5. Generator-Assisted Peak Shaving
Backup generators support peak periods when battery capacity is insufficient—more common in industrial or remote sites.
How It’s Measured
Peak shaving performance is evaluated using the following metrics:
1. Peak Demand Reduction (kW)
Peak Shaved (kW) = Original Peak (kW) − New Peak (kW)
2. Energy Used for Shaving (kWh)
Total battery discharge during peak intervals.
3. Demand Charge Savings
Savings = Peak Reduction (kW) × Utility Demand Rate ($/kW)
4. Load Factor Improvement
A flatter load curve improves operational efficiency and grid interaction.
These values are typically modeled alongside system performance estimates in solar proposals.
For Solar Designers
- Analyze demand curves early—battery sizing depends more on peak kW than total kWh.
- Align system layouts with solar layout optimization and stringing & electrical design.
- Use sun-position insights from the Sun Angle Calculator to estimate solar contribution during peak hours.
For EPCs & Installers
- Recommend hybrid solar + storage solutions for clients with demand-based billing.
- Clearly visualize peak shaving savings in solar proposals.
- Coordinate battery systems with interconnection and AHJ compliance requirements.
For Developers & Energy Managers
- Target facilities with motors, HVAC, refrigeration, or EV fleets.
- Benchmark savings against historical utility bills.
- Combine storage with smart load controls for deeper peak reduction.
For Sales Teams
- Emphasize cost avoidance, not just energy generation.

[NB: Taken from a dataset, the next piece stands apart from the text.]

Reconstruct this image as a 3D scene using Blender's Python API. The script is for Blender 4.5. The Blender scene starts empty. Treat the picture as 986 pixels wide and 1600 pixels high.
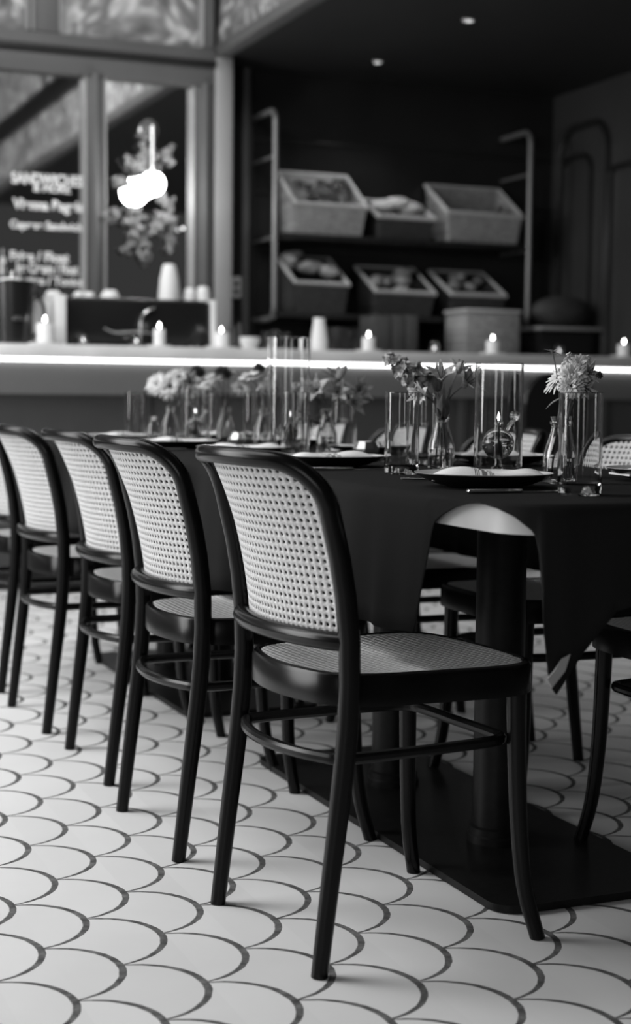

- Use insights from the Solar Designing Hub and Solar Business Growth & ROI Hub to build data-backed pitches.
Real-World Examples
Residential Example
A home with solar and battery storage discharges during evening demand spikes, reducing time-of-use and peak-related charges.
Commercial Example
A grocery store offsets refrigeration and HVAC peaks using a battery system, lowering demand charges by thousands of dollars annually.
Industrial Example
A manufacturing plant combines onsite solar with large-scale storage to flatten loads above 1 MW, significantly improving operational economics and grid stability.